The invitation is in the mail, throughout the pages of the Bible, and written in our hearts:

Jesus of Nazareth

requests the honor of your presence

at a feast of plenty

given by God.

Just below that it says:

R.S.V.P. “Respond, please, if you will.”

Even below that it adds:

“Proper attire required, and will be provided, upon request.”

*   *   *   *

I am indebted in this sermon for many insights to Lance Pape, the Granville and Erline Walker Assistant Professor of Homiletics at Brite Divinity School, Fort Worth, Texas, available at Working Preacher, October 12, 2014.
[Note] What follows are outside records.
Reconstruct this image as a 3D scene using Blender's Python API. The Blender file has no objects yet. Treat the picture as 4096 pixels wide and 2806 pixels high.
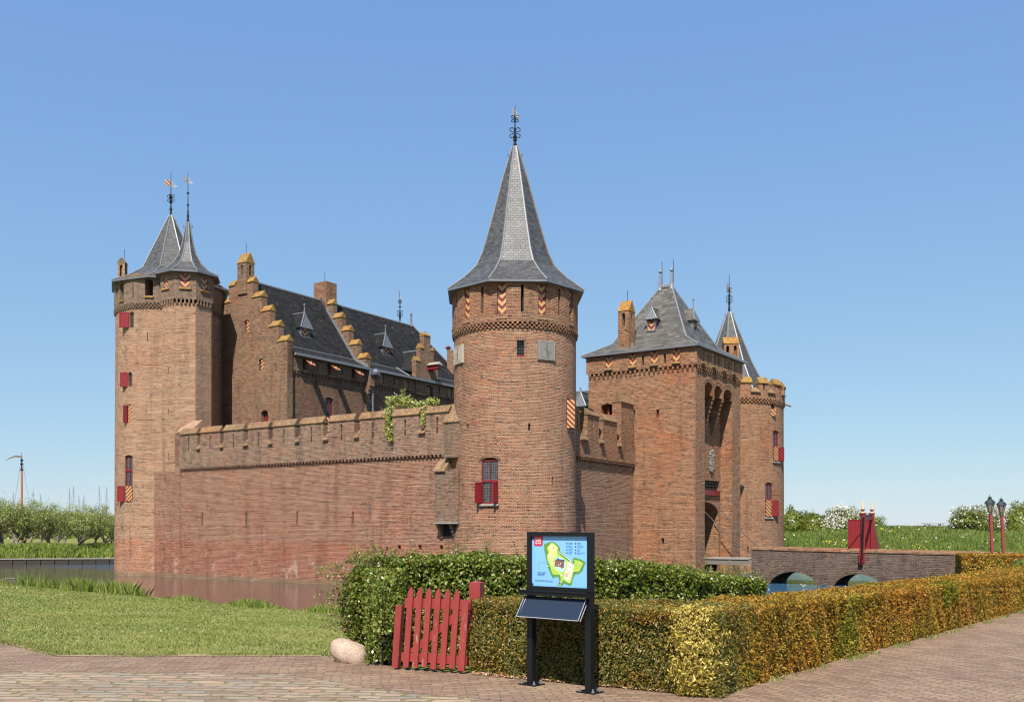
import bpy, math, random
import numpy as np
from mathutils import Vector, Matrix
R = math.radians
C = bpy.context.scene.collection
SC = bpy.context.scene

# ------------------------------------------------------------------ camera, sky, sun
F, CX, HY, EYE = 3800.0, 2048.0, 2105.0, 1.65       # photo pixels, lens and horizon; eye height in metres
cam_d = bpy.data.cameras.new("camera"); cam = bpy.data.objects.new("camera", cam_d); C.objects.link(cam)
cam.location = (0, 0, EYE); cam.rotation_euler = (R(90), 0, 0)
cam_d.sensor_width = 36; cam_d.lens = 36*F/4096; cam_d.shift_y = (HY-1403)/4096; cam_d.shift_x = 0
cam_d.clip_end = 5000; SC.camera = cam
SUN_A, SUN_EL = R(12), R(53)
sd = Vector((-math.sin(SUN_A)*math.cos(SUN_EL), -math.cos(SUN_A)*math.cos(SUN_EL), math.sin(SUN_EL)))
W = bpy.data.worlds.new("World"); SC.world = W; W.use_nodes = True
wn = W.node_tree; wn.nodes.clear()
sky = wn.nodes.new('ShaderNodeTexSky'); sky.sky_type = 'NISHITA'; sky.sun_disc = False
sky.sun_elevation = SUN_EL; sky.sun_rotation = math.pi + SUN_A; sky.altitude = 0
sky.air_density = 1.0; sky.dust_density = 0.1; sky.ozone_density = 6
bg = wn.nodes.new('ShaderNodeBackground'); bg.inputs[1].default_value = 0.12
wo = wn.nodes.new('ShaderNodeOutputWorld')
pre = wn.nodes.new('ShaderNodeVectorMath'); pre.operation = 'SCALE'; pre.inputs[3].default_value = .15
sep = wn.nodes.new('ShaderNodeSeparateColor'); cmb = wn.nodes.new('ShaderNodeCombineColor')      # soft shoulder of the photograph in the bright low sky
wn.links.new(sky.outputs[0], pre.inputs[0]); wn.links.new(pre.outputs[0], sep.inputs[0])
for k_, (g_, m_) in enumerate(((.58, .63), (.48, .72), (.22, .83))):
    pw = wn.nodes.new('ShaderNodeMath'); pw.operation = 'POWER'; pw.inputs[1].default_value = g_
    ml = wn.nodes.new('ShaderNodeMath'); ml.operation = 'MULTIPLY'; ml.inputs[1].default_value = m_/1.537/.12
    wn.links.new(sep.outputs[k_], pw.inputs[0]); wn.links.new(pw.outputs[0], ml.inputs[0]); wn.links.new(ml.outputs[0], cmb.inputs[k_])
wn.links.new(cmb.outputs[0], bg.inputs[0]); wn.links.new(bg.outputs[0], wo.inputs[0])
sl = bpy.data.lights.new("sun", 'SUN'); sl.energy = 5.0; sl.angle = R(0.5); sl.color = (1, 0.95, 0.87)
so = bpy.data.objects.new("sun", sl); C.objects.link(so); so.location = (0, 0, 60)
so.rotation_euler = sd.to_track_quat('Z', 'Y').to_euler()
SC.view_settings.view_transform = 'Standard'; SC.view_settings.look = 'None'
SC.view_settings.exposure = 0.62; SC.view_settings.gamma = 1
SC.render.engine = 'CYCLES'
SC.cycles.pixel_filter_type = 'BLACKMAN_HARRIS'; SC.cycles.filter_width = 1.25
SC.cycles.max_bounces = 5; SC.cycles.diffuse_bounces = 3; SC.cycles.glossy_bounces = 3
SC.cycles.transmission_bounces = 3; SC.cycles.transparent_max_bounces = 6
SC.cycles.use_adaptive_sampling = True; SC.cycles.adaptive_threshold = 0.01
SC.cycles.caustics_reflective = False; SC.cycles.caustics_refractive = False

# ------------------------------------------------------------------ helpers: objects
_inv = {}
def empty(name, loc=(0, 0, 0)):
    o = bpy.data.objects.new(name, None); C.objects.link(o); o.location = loc
    o.empty_display_size = 0.3; _inv[o.name] = Matrix.Translation(Vector(loc)).inverted(); return o
def tag(o, label=None, cat=None, group=None, kind=None):
    if label: o['label'] = label
    if cat: o['category'] = cat
    if group: o['group'] = group
    if kind: o['kind'] = kind
    return o
def thing(name, label, cat, loc=(0, 0, 0), group=None):
    return tag(empty(name, loc), label, cat, group)
def adopt(o, parent):
    if parent is not None:
        o.parent = parent
        if parent.name in _inv: o.matrix_parent_inverse = _inv[parent.name]
    return o
def copy_tree(o, parent=None):
    c = o.copy(); C.objects.link(c)
    if parent is not None: c.parent = parent
    for ch in [x for x in SC.objects if x.parent == o]: copy_tree(ch, c)
    return c

class MB:
    """collects faces with metric UVs; build() links them as ONE mesh object"""
    def __init__(s): s.v = []; s.f = []; s.m = []; s.uv = []; s.sm = []
    def face(s, pts, mi=0, uv=None, smooth=False):
        i = len(s.v); s.v.extend([tuple(p) for p in pts]); s.f.append(list(range(i, i+len(pts)))); s.m.append(mi)
        s.uv.append(uv); s.sm.append(smooth)
    def build(s, name, mats, parent=None):
        me = bpy.data.meshes.new(name)
        if not isinstance(mats, (list, tuple)): mats = [mats]
        me.from_pydata(s.v, [], s.f)
        for m in mats: me.materials.append(m)
        me.polygons.foreach_set('material_index', s.m)
        me.polygons.foreach_set('use_smooth', s.sm)
        uvl = me.uv_layers.new(name='UVMap'); out = []
        for fc, uv in zip(s.f, s.uv):
            if uv is None:
                p = [Vector(s.v[i]) for i in fc]
                n = Vector((0, 0, 0))
                for k in range(len(p)):
                    a, b = p[k], p[(k+1) % len(p)]
                    n += Vector(((a.y-b.y)*(a.z+b.z), (a.z-b.z)*(a.x+b.x), (a.x-b.x)*(a.y+b.y)))
                if n.length < 1e-12: n = Vector((0, 0, 1))
                n.normalize()
                if abs(n.z) > .97: t = Vector((1, 0, 0)); bb = Vector((0, 1, 0))
                else:
                    t = Vector((-n.y, n.x, 0)).normalized(); bb = n.cross(t)
                uv = [(q.dot(t), q.dot(bb)) for q in p]
            for a in uv: out.extend(a)
        uvl.data.foreach_set('uv', out)
        me.update()
        o = bpy.data.objects.new(name, me); C.objects.link(o); adopt(o, parent); return o

def box(mb, a, b, mi=0):
    x0, y0, z0 = a; x1, y1, z1 = b
    P = [(x0,y0,z0),(x1,y0,z0),(x1,y1,z0),(x0,y1,z0),(x0,y0,z1),(x1,y0,z1),(x1,y1,z1),(x0,y1,z1)]
    for q in ((0,3,2,1),(4,5,6,7),(0,1,5,4),(1,2,6,5),(2,3,7,6),(3,0,4,7)): mb.face([P[i] for i in q], mi)
def tube(mb, pts, r, n=6, mi=0, caps=True):
    pts = [Vector(p) for p in pts]; rs = r if isinstance(r, (list, tuple)) else [r]*len(pts)
    rings = []; ref = None
    for i, p in enumerate(pts):
        d = (pts[min(i+1, len(pts)-1)]-pts[max(i-1, 0)]).normalized()
        if ref is None:
            ref = Vector((0, 0, 1)) if abs(d.z) < .9 else Vector((1, 0, 0))
        a = (ref - d*ref.dot(d)).normalized(); ref = a; b = d.cross(a)
        rings.append([p+(a*math.cos(2*math.pi*k/n)+b*math.sin(2*math.pi*k/n))*rs[i] for k in range(n)])
    for i in range(len(rings)-1):
        for k in range(n):
            mb.face([rings[i][k], rings[i][(k+1) % n], rings[i+1][(k+1) % n], rings[i+1][k]], mi, None, n > 5)
    if caps: mb.face(rings[0][::-1], mi); mb.face(rings[-1], mi)
def lathe(mb, c, prof, n=12, mi=0, ang0=0, smooth=True):
    rings = [[(c[0]+r*math.sin(ang0+2*math.pi*k/n), c[1]-r*math.cos(ang0+2*math.pi*k/n), c[2]+z) for k in range(n)] for r, z in prof]
    for i in range(len(rings)-1):
        for k in range(n):
            mb.face([rings[i][k], rings[i][(k+1) % n], rings[i+1][(k+1) % n], rings[i+1][k]], mi, None, smooth)

class Frame:
    """a flat facade: u to the right seen from outside, z up, d outwards"""
    def __init__(s, o, u):
        s.o = Vector((o[0], o[1])); s.u = Vector(u).normalized(); s.n = Vector((s.u.y, -s.u.x)); s.flat = True
    def P(s, u, z, d=0):
        q = s.o+s.u*u+s.n*d; return Vector((q.x, q.y, z))
    def uat(s, px, d=0):
        k = (px-CX)/F; q = s.o+s.n*d
        return (k*q.y-q.x)/(s.u.x-k*s.u.y)
    def zat(s, px, py, d=0):
        q = s.P(s.uat(px, d), 0, d); return EYE+(HY-py)/F*q.y
    def at(s, u, d=0):      # local flat frame
        return s
class Cyl:
    """a round facade: u = arc length, 0 towards -y"""
    def __init__(s, cx, cy, rf, r0): s.cx, s.cy, s.rf, s.r0, s.flat = cx, cy, rf, r0, False
    def P(s, u, z, d=0):
        r = s.rf(z)+d; a = u/s.r0
        return Vector((s.cx+r*math.sin(a), s.cy-r*math.cos(a), z))
    def uat(s, px, d=0, z=None):
        k = (px-CX)/F; lo, hi = -1.45, 1.45; r = (s.rf(z) if z is not None else s.r0)+d
        for _ in range(40):
            m = (lo+hi)/2; v = (s.cx+r*math.sin(m))/(s.cy-r*math.cos(m))
            if v < k: lo = m
            else: hi = m
        return lo*s.r0
    def zat(s, px, py, d=0):
        q = s.P(s.uat(px, d), 0, d); return EYE+(HY-py)/F*q.y
    def at(s, u, d=0):      # tangent flat frame with origin at u
        a = u/s.r0; r = s.r0+d
        return Frame((s.cx+r*math.sin(a), s.cy-r*math.cos(a)), (math.cos(a), math.sin(a)))

def fbox(mb, fr, u0, u1, z0, z1, d0, d1, mi=0, faces='fblrtu'):
    p = lambda u, z, d: fr.P(u, z, d)
    if 'f' in faces: mb.face([p(u0,z0,d1),p(u1,z0,d1),p(u1,z1,d1),p(u0,z1,d1)], mi)
    if 'b' in faces: mb.face([p(u1,z0,d0),p(u0,z0,d0),p(u0,z1,d0),p(u1,z1,d0)], mi)
    if 'l' in faces: mb.face([p(u0,z0,d0),p(u0,z0,d1),p(u0,z1,d1),p(u0,z1,d0)], mi)
    if 'r' in faces: mb.face([p(u1,z0,d1),p(u1,z0,d0),p(u1,z1,d0),p(u1,z1,d1)], mi)
    if 't' in faces: mb.face([p(u0,z1,d1),p(u1,z1,d1),p(u1,z1,d0),p(u0,z1,d0)], mi)
    if 'u' in faces: mb.face([p(u0,z0,d0),p(u1,z0,d0),p(u1,z0,d1),p(u0,z0,d1)], mi)

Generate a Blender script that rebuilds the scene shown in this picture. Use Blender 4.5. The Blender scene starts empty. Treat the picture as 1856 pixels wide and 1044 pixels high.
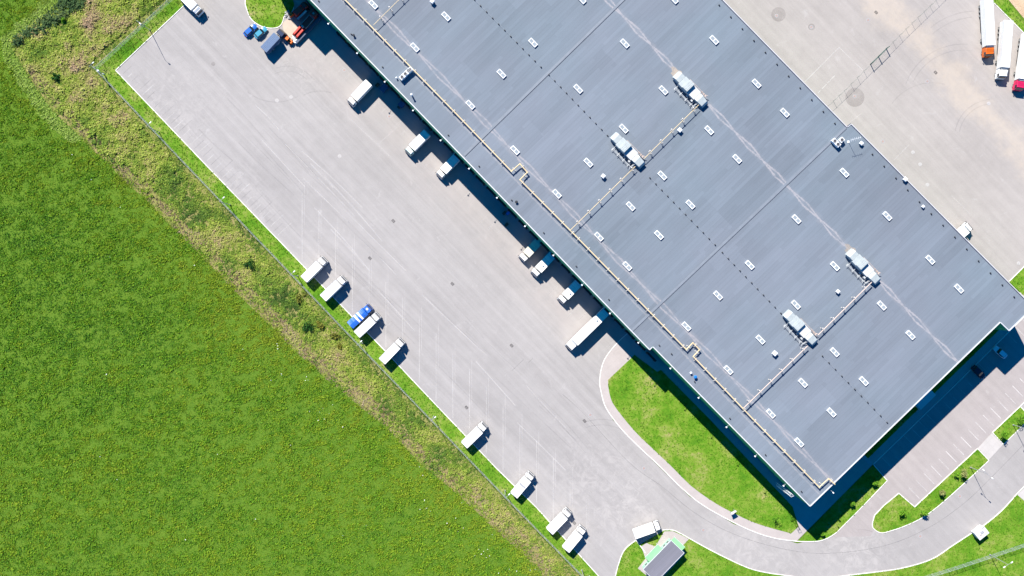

“The Parable of the Great Banquet,” as found in the Gospel of Thomas, Saying 64:

“Jesus said, A person was receiving guests. When he had prepared the dinner, he sent his slave to invite the guests. The slave went to the first and said, “My master invites you.” The first replied, “Some merchants owe me money; they are coming to me tonight. I have to go and give them instructions. Please excuse me from dinner.” The slave went to another and said, “My master has invited you.” The second said to the slave, “I have bought a house, and I have been called away for a day. I shall have no time.” The slave went to another and said, “My master invites you.” The third said to the slave, “My friend is to be married, and I am to arrange the banquet. I shall not be able to come. Please excuse me from dinner.” The slave went to another and said, “My master invites you.” The fourth said to the slave, “I have bought an estate, and I am going to collect the rent. I shall not be able to come. Please excuse me.” The slave returned and said to his master, “Those whom you invited to dinner have asked to be excused.” The master said to his slave, “Go out on the streets and bring back whomever you find to have dinner.”  Buyers and merchants [will] not enter the places of my Father.”